Rafael Marques acrescenta, que, a certa altura, foi chamado pelas autoridades portuguesas e foi constituído como “assistente para acompanhar os referidos processos”. Quando a Procuradoria da República decidiu arquivar alguns desses processos, o jornalista pediu “a instrução porque achava que a informação para o arquivamento não correspondia aos dados que existiam no processo. Fez-se a argumentação clara de que havia razões de Estado e outras para o arquivamento do processo”.
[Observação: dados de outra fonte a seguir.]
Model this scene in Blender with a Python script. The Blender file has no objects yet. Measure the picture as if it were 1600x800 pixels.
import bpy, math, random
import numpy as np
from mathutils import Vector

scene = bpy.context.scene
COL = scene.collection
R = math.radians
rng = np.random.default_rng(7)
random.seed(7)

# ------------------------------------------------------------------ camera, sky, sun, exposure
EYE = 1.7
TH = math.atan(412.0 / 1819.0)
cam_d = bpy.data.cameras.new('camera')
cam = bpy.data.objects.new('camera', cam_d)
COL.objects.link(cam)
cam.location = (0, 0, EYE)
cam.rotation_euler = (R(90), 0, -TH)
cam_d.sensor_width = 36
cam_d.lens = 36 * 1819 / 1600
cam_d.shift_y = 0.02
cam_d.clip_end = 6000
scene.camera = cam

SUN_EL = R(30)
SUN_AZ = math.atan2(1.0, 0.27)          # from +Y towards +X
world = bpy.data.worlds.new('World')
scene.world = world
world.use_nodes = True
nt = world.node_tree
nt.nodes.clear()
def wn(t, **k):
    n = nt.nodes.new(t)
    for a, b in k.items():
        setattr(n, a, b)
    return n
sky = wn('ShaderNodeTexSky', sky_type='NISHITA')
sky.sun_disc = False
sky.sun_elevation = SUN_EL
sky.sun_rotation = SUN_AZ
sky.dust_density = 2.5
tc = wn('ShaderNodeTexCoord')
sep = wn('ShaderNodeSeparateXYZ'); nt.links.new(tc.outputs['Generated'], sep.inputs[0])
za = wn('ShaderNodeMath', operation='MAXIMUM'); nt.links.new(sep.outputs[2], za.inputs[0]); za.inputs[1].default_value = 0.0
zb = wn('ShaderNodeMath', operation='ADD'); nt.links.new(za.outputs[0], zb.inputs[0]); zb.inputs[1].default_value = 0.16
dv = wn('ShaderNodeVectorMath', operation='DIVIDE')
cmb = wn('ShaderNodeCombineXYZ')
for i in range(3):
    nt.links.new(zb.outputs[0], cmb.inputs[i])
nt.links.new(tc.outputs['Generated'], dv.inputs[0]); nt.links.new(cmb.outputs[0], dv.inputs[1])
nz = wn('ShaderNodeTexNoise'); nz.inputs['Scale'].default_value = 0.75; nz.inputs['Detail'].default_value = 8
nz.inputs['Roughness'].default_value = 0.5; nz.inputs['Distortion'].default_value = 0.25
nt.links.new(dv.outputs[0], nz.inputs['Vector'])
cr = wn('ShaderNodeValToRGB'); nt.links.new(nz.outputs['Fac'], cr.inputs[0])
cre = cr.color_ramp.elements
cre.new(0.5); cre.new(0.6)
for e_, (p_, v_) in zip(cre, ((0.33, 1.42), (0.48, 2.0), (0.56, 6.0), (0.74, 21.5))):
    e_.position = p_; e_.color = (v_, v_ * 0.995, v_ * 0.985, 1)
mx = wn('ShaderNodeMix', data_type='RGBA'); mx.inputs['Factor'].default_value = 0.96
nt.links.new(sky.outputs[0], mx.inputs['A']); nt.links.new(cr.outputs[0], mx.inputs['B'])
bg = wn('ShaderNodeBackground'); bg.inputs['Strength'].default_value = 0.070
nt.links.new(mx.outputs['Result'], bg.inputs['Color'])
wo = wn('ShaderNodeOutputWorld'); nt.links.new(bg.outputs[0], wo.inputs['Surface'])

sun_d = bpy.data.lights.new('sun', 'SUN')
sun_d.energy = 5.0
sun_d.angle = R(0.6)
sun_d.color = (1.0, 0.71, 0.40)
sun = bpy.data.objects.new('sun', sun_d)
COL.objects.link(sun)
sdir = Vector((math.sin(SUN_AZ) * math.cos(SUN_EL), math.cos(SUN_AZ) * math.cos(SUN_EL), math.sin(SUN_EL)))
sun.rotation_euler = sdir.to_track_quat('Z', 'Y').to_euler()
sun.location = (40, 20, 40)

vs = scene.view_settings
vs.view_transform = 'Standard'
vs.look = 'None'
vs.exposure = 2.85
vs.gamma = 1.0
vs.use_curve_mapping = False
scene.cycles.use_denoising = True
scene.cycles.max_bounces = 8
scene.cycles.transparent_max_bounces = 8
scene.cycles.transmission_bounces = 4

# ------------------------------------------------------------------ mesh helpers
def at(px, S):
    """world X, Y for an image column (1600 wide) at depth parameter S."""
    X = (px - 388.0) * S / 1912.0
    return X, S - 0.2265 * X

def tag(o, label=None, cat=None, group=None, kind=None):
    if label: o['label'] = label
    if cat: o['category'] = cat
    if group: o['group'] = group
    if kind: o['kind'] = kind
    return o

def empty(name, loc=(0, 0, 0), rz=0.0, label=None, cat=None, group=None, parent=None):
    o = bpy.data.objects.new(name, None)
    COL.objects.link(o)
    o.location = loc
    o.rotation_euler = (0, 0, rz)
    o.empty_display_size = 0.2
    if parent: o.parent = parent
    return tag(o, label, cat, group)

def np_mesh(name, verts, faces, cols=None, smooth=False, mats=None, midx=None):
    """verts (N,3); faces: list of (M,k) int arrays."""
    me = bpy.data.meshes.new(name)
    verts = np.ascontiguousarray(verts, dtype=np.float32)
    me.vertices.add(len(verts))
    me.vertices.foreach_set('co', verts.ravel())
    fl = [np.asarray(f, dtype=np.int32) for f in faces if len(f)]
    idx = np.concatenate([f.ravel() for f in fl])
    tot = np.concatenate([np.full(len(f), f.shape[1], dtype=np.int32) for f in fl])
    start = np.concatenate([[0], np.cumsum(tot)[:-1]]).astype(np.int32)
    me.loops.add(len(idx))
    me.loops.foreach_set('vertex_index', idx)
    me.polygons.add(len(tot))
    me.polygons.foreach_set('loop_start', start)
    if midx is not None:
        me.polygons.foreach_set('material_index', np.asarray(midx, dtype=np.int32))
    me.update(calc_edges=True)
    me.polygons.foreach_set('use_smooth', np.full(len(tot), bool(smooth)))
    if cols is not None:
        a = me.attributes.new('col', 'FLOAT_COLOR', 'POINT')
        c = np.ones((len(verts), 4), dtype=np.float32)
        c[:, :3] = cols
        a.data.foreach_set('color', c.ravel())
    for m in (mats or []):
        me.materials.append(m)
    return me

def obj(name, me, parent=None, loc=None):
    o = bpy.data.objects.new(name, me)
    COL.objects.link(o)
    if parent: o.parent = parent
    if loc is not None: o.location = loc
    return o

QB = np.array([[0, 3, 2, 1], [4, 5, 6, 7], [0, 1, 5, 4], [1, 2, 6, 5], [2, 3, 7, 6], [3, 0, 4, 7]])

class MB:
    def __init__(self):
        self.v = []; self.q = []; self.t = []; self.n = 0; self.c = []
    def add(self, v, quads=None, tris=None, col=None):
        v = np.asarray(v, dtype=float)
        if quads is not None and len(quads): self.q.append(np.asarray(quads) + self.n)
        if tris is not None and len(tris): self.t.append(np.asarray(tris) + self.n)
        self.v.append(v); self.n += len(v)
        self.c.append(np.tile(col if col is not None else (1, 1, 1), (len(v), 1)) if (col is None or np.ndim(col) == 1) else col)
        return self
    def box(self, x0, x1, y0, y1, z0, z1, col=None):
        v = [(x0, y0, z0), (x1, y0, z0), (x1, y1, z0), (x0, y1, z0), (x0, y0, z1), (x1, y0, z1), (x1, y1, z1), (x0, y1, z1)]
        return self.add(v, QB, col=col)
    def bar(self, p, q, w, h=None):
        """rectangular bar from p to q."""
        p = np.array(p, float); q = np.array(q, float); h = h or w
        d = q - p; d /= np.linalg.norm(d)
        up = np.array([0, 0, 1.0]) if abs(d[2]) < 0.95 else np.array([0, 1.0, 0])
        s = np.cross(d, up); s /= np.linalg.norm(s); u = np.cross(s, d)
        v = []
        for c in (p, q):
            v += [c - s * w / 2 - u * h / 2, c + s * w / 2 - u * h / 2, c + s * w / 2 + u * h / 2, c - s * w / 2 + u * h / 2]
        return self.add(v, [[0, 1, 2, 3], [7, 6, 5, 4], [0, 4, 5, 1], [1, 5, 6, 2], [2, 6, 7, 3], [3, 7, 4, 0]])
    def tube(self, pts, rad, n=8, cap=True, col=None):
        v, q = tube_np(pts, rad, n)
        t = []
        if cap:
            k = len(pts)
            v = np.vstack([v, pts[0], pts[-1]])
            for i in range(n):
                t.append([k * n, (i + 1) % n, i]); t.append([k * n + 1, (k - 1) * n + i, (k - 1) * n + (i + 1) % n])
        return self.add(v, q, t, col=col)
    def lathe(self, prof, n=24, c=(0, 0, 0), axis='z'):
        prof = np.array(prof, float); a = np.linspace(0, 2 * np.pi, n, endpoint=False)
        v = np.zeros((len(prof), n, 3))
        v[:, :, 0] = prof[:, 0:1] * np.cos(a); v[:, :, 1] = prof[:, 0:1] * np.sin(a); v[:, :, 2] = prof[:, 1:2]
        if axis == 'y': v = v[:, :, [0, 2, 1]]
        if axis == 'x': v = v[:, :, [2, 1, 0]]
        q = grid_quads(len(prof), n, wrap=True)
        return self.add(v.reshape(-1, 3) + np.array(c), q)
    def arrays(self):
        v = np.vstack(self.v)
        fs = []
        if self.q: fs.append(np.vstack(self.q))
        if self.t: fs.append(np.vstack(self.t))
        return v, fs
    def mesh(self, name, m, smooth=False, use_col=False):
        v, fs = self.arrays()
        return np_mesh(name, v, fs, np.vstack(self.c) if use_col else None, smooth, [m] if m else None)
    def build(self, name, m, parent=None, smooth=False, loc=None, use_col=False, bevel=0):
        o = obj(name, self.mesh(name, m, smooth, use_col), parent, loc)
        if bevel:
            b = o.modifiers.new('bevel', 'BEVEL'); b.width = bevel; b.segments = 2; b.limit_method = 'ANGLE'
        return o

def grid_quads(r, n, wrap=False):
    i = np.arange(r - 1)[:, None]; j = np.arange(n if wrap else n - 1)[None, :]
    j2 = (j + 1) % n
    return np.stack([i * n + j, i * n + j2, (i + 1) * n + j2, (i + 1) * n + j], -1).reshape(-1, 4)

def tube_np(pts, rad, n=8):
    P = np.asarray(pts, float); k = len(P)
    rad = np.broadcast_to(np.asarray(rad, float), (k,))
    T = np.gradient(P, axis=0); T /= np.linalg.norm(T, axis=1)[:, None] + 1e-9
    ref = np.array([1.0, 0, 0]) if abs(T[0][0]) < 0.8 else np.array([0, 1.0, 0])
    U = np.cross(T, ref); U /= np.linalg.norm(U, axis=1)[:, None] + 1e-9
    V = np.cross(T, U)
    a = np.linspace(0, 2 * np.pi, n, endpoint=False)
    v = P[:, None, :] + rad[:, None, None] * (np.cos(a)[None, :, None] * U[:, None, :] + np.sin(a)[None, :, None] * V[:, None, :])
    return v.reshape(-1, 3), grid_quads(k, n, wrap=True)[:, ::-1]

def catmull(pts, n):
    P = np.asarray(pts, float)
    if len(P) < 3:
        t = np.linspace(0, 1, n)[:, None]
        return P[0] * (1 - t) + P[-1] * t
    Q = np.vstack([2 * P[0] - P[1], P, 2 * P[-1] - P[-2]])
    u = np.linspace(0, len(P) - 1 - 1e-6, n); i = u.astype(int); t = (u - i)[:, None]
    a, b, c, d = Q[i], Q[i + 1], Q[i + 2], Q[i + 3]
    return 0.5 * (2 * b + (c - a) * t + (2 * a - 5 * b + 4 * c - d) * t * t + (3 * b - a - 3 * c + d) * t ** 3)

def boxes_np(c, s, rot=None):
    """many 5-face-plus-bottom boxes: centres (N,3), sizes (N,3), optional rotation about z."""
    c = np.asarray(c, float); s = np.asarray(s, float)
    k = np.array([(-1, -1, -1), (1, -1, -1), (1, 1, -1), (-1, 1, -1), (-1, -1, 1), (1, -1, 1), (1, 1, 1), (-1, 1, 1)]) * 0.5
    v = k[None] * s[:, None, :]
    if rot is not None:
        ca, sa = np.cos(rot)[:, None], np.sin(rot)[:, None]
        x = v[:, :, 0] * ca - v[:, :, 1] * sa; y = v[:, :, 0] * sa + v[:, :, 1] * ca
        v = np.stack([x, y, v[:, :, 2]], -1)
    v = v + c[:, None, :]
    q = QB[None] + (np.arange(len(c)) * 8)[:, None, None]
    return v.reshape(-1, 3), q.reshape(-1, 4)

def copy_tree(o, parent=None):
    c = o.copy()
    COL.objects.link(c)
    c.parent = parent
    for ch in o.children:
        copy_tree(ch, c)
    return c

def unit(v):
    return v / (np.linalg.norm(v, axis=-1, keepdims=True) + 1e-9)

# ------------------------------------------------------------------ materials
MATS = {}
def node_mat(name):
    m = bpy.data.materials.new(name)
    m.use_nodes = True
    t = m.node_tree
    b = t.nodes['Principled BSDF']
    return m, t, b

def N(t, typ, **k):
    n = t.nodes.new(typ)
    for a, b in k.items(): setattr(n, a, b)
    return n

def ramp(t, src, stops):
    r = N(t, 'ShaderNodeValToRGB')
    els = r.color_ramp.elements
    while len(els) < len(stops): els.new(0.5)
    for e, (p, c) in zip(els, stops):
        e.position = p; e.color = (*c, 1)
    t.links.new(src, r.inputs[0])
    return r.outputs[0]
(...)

E, de facto – não de jure -, as razões de Estado são (tal como em Angola) uma espécie de albergue onde cabe tudo o que interessa a Portugal, nem que isso seja um atropelo às regras de um Estado de Direito. Ou seja, permite que se lavre a sentença antes da averiguação dos factos. Primeiro arquiva-se e depois articula-se juridicamente os argumentos que sustentem esse mesmo arquivamento. Simples.
Para Rafael Marques, o Procurador-Geral responsável pelo caso “fez uma argumentação meramente política sobre o arquivamento do processo e eu como assistente decidi recorrer da decisão”.
Num Estado de Direito uma das regras fundamentais é dar à política o que é política e aos tribunais o que é dos tribunais, não é assim Presidente Marcelo Rebelo de Sousa? Pois é… ou deveria ser. Mas, em Portugal, nada disso é assim. A promiscuidade é tal que, cada vez mais, os tribunais fazem política e a política investiga e dá sentenças.
Foi nessa altura que o Tribunal Central de Instrução Criminal considerou que Rafael Marques não tinha legitimidade para continuar como assistente num processo de branqueamento de capitais. Rafael Marques destaca que o importante é que a questão da corrupção em Angola seja resolvida em Angola, e sublinha que os casos levantados em Portugal foram “levantados por um cidadão angolano, Adriano Parreira, que apresentou algumas queixas e continuaram por dever de ofício das próprias autoridades portuguesas”.